Books by Dinaw Mengestu

by Dinaw Mengestu - Fiction

After abandoning his once-promising career as a journalist in search of a new life in Paris, Mamush meets Hannah, a photographer. Now, five years later, with his marriage to Hannah on the verge of collapse, he returns to the close-knit immigrant Ethiopian community of Washington, DC, that defined his childhood. At its center is Mamush’s stoic, implacable mother, and Samuel, the larger-than-life father figure whose ceaseless charm and humor have always served as a cover for a harder, more troubling truth. But on the same day that Mamush arrives home in Washington, Samuel is found dead in his garage. With Hannah and their two-year-old son back in Paris, Mamush sets out on an unexpected journey across America in search of answers to questions he'd been told never to ask.

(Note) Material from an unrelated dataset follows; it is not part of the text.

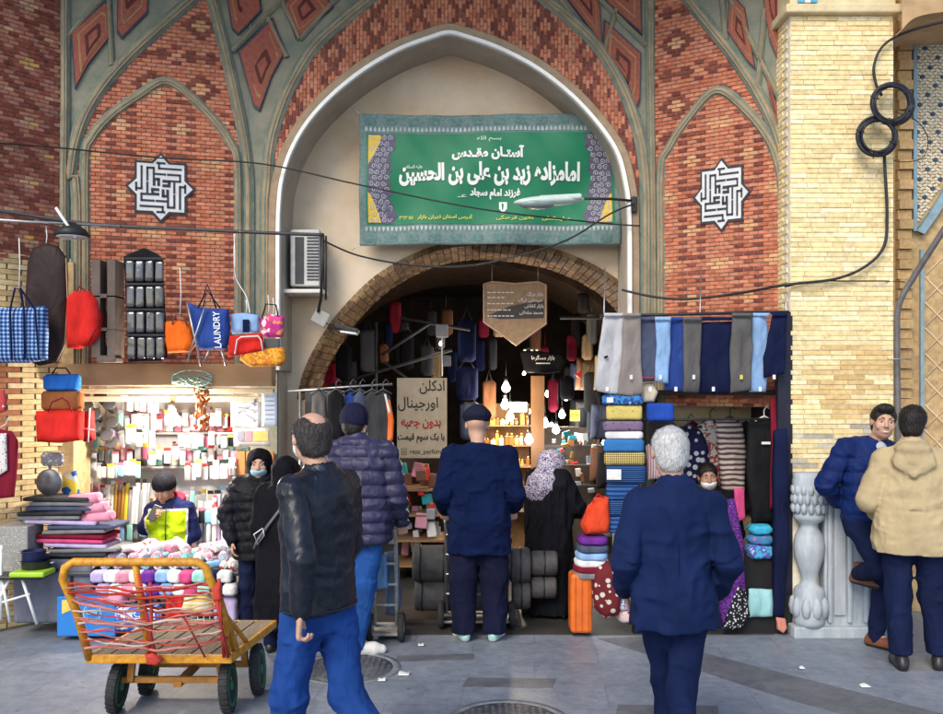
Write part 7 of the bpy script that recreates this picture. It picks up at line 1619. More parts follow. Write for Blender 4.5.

by Dinaw Mengestu - Fiction

Dinaw Mengestu’s new novel is set in the 1970s and alternates between two radically different environments: the violence-torn landscape of Idi Amin’s Uganda, and the bucolic Midwestern college town to which one of the refugees from Kampala immigrates. As in his two earlier novels, Mengestu’s elegiac writing dramatizes the struggles of African exiles trying to conform to American life while grappling with memories of the horrors they witnessed in their home continent.